La Cour d’appel de Paris reconnaît un préjudice aux enseignes GMS Cora et Supermarché Match dans l’affaire dite des Produits Laitiers
Le 24 novembre 2021, la Cour d’appel de Paris a rendu un arrêt enrichissant en matière d’actions en réparation faisant suite à des décisions de sanction de l’ADLC pour pratiques anticoncurrentielles.
Le contentieux en l’espèce oppose Cora et Supermarché Match aux entreprises sanctionnées en 2015 par l’ADLC, à savoir Senagral (devenue Eurial), Novandie, L.N.U.F. et Lactalis pour entente sur les prix entre 2006 et 2012 et répartition des volumes dans le secteur des produits laitiers en MDD, à l’exception de Yoplait qui a préféré transiger avec les appelantes.
La Cour d’appel de Paris vient infirmer le jugement du Tribunal de commerce de Paris (Trib. com.
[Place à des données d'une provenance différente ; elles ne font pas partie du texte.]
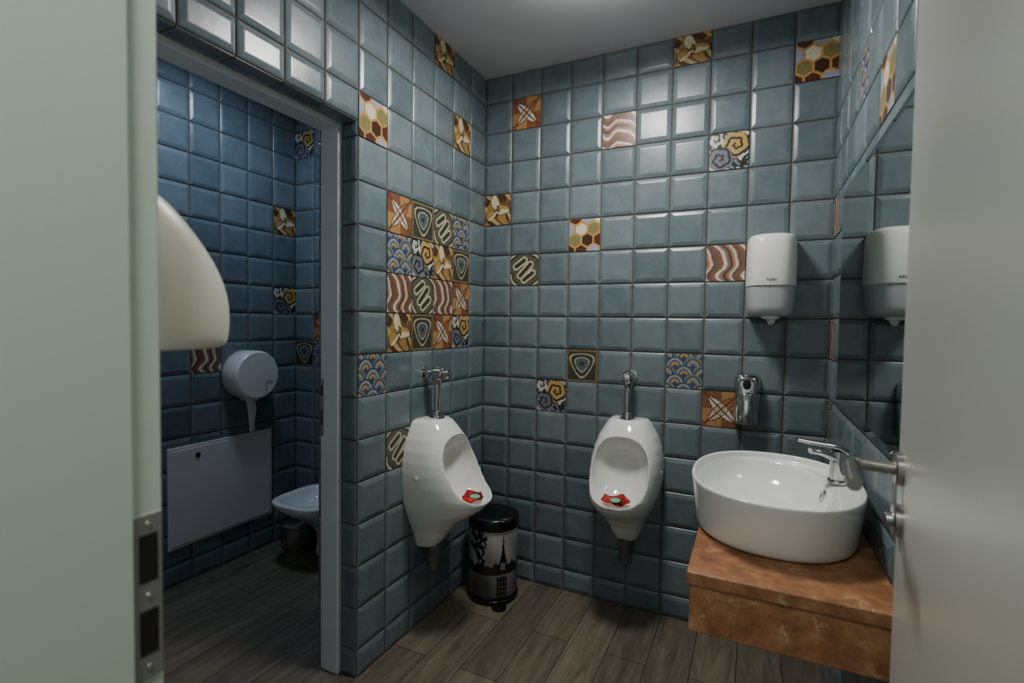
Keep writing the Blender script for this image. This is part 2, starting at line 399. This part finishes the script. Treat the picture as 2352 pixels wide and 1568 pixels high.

Paris, 20 févr. 2020, RG n° 2017021571) qui avait débouté Cora et Supermarché Match de leur demande de réparation aux motifs qu’elles ne démontraient pas à suffisance de droit l’existence d’un lien de causalité entre la pratique condamnée par l’ADLC et le préjudice concurrentiel et qu’elles avaient été en mesure de répercuter intégralement les surcoûts qui résultaient de l’entente.
Sur l’application dans le temps de la présomption de non-répercussion du surcoût, l’arrêt commence par affirmer que cette présomption n’a pas seulement une finalité probatoire, mais qu’elle affecte directement la situation juridique des sociétés mises en cause.
Autrement dit, la présomption de l’article L. 481-4 c. com. (venu transposer la directive « Dommages » en 2014) est une disposition substantielle qui ne saurait s’appliquer rétroactivement aux situations passées, et ce, sans que le principe de l’efficacité du droit européen ne puisse être avancé.
Ainsi, l’affaire devait être uniquement examinée au regard du droit commun de la responsabilité délictuelle, requérant la démonstration d’une faute, d’un préjudice et d’un lien de causalité.
Sur l’évaluation du préjudice, la Cour accueille trois chefs de préjudice distincts :
- un surcoût lié à l’entente (calculé au moyen de trois taux de surcoût distincts appliqués sur trois périodes distinctes), en considérant que Cora et Supermarché Match n’avaient en réalité pas pu entièrement – mais seulement partiellement – répercuté le surcoût qui résultait de l’entente sur leurs prix de vente finaux ;
- un effet d’ombrelle, en relevant que l’expertise économique des appelantes établit une hausse des prix finaux de Cora et Supermarché Match allant de 1,8 % à 2,8 % durant la période de l’entente, dans le sillage des agissements de l’entente ; et
- une perte de trésorerie (calculée au taux d’endettement des victimes), dès lors que les pertes subies par Cora et Supermarché Match du fait de l’entente les ont privées de disposer d’un capital certain, ce qui a nécessairement eu pour effet d’accroître dans le temps leurs besoins de financement – et donc leurs frais financiers.
Enfin, la Cour refuse de prononcer une condamnation solidaire des intimées, au motif que « l’espèce justifie de prendre en compte la gravité de [leur] implication » dans le cartel des Produits Laitiers : le préjudice est ainsi réparti entre Eurial, Novandie, L.N.U.F. et Lactalis.